Anyone who knows Parker's style will be fully aware that music is a flexible term and his circular-breathing, ten- to fifteen-minute bursts of densely-layered, amelodic, soprano saxophone with continual fluttering and super-rapid fingering is something that has to be heard to be properly appreciated.

To that end, I recommend listening to this for an introduction (that was then and this is now, but it gets the vibe across) - and you'll get an idea why, over a forty-year career, Evan Parker has carved out an untouchable reputation for ploughing his own artistic furrow.

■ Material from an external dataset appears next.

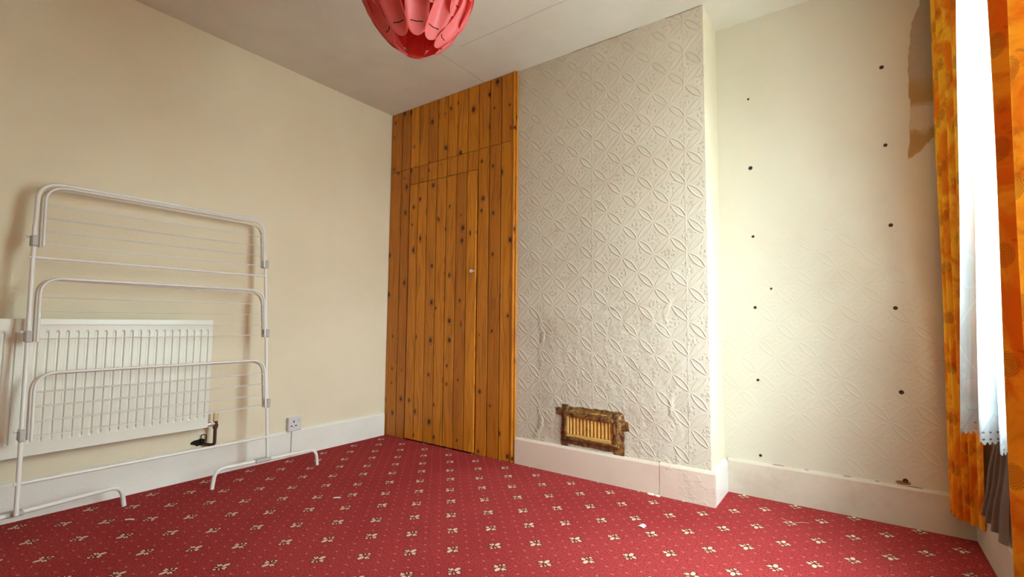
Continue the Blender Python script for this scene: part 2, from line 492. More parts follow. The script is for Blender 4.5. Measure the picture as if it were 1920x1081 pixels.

The performance accompanied Thomas Dane's excellent Dominick Di Meo exhibition Limp Voyeur In a Humid Landscape - the first overview of 'self-acknowledged recluse' Di Meo outside the US and a UK introduction to a man who, in Chicago in the '50s, was part of the 'Monster Roster' - reason enough for an examination of his work.

Dominick Di Meo Limp Voyeur In a Humid Landscape is on at the Thomas Dane Gallery until April 13.